How much do I contribute?

It's useful to know how much you're contributing to the fund, how much your employer is contributing, and what portion of that goes into your retirement fund, especially if you need to increase your savings.

The average net contribution to a retirement fund is 12.17% of income, according to the latest Alexander Forbes Member Watch Survey, Prinsloo says.

But you (and your employer) probably need to be contributing more than 17% so that you will be on track after 40 years to have an income in retirement equal to 75% of your final pay cheque, he says.

If you have less time to save, you need to be saving a higher percentage of your income to maintain your standard of living in retirement.

You can contribute up to 27.5% of your taxable income to retirement funds each year. If you started saving late in life, and can afford to save as much as this, you should.

The 10X survey reflects the reality that South Africans are under enormous financial pressure, making saving difficult, while those who have been retrenched will be contemplating spending their retirement savings to survive.

Ideally, you should preserve your retirement savings when changing jobs, Prinsloo says. It is critical to have insurance and short-term savings so you can avoid raiding your retirement savings.

Do I have group life benefits?

If you do, establish what income your fund would provide if you were disabled, permanently or temporarily. If you would receive a lump-sum benefit, what income can it buy? Is it enough or do you need to buy additional cover from a life assurer?

What is the death benefit that would be paid to your dependants? And is it enough to provide for their needs?

Prinsloo says it doesn't help to know your group life death benefit is three times your annual income, as that may be enough to look after your family for only three years. Both he and Berger say the amount you need depends on your circumstances.

You should also find out if your group life cover is deducted from your employer's contribution and only the reduced balance is invested in your fund. Berger says most providers don't disclose how much of your contribution is funding your group life cover.

Where are my pension savings invested?

You need to know this to estimate your expected returns and whether these are appropriate given the time you have to save until retirement.

You have to be in an investment spread across asset classes but you may be too conservatively invested given the time you have to invest.

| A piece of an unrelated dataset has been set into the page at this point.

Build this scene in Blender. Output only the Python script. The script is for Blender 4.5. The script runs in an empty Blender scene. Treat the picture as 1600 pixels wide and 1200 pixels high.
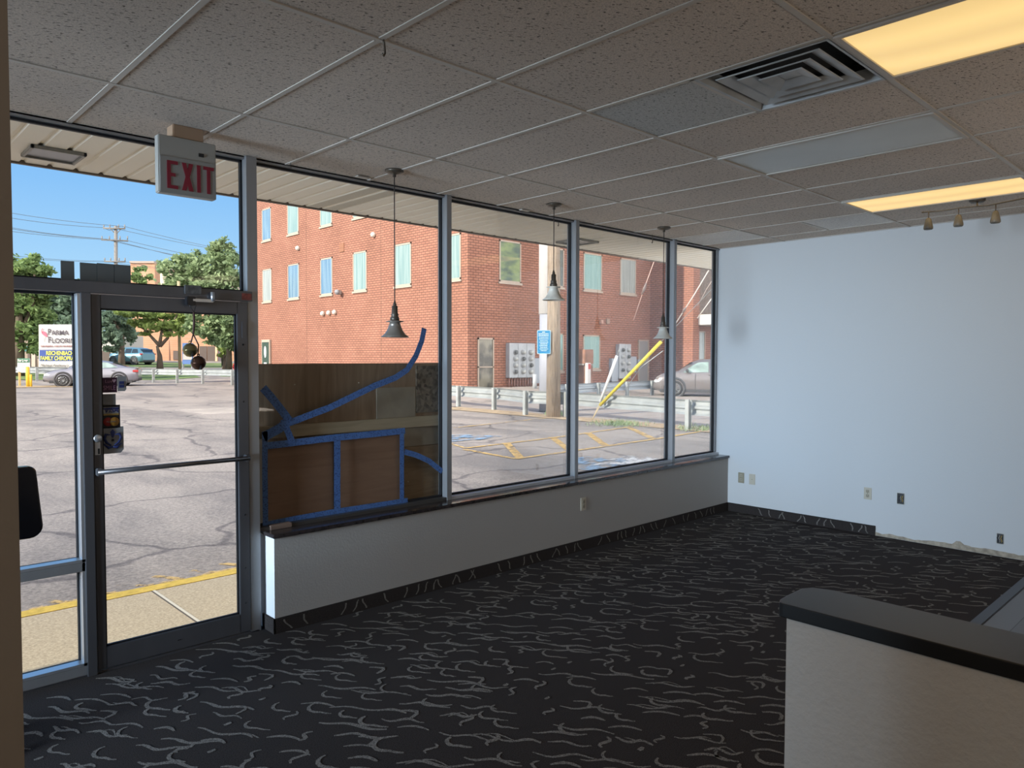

If your fund provides investment choice, guard against making poor decisions based on market sentiment or the advice of friends, Prinsloo says.

The average member is better off in a fund's default portfolio, which usually invests you in line with your stage in life and how long you have until retirement, both Prinsloo and Berger say.

What costs am I paying?

Berger says costs affect your retirement outcome irrespective of the retirement vehicle you're in, and compound over time.

A saving of 1% on your fee can have a significant impact. On R1m, a one-percentage-point saving compounded over 20 years can save you R1m in fees, he says.

Retirement fund members paid on average 1.09% for administration fees and other expenses in 2018, according to Alexander Forbes. If your fund is paying more than that, you should ask your trustees why.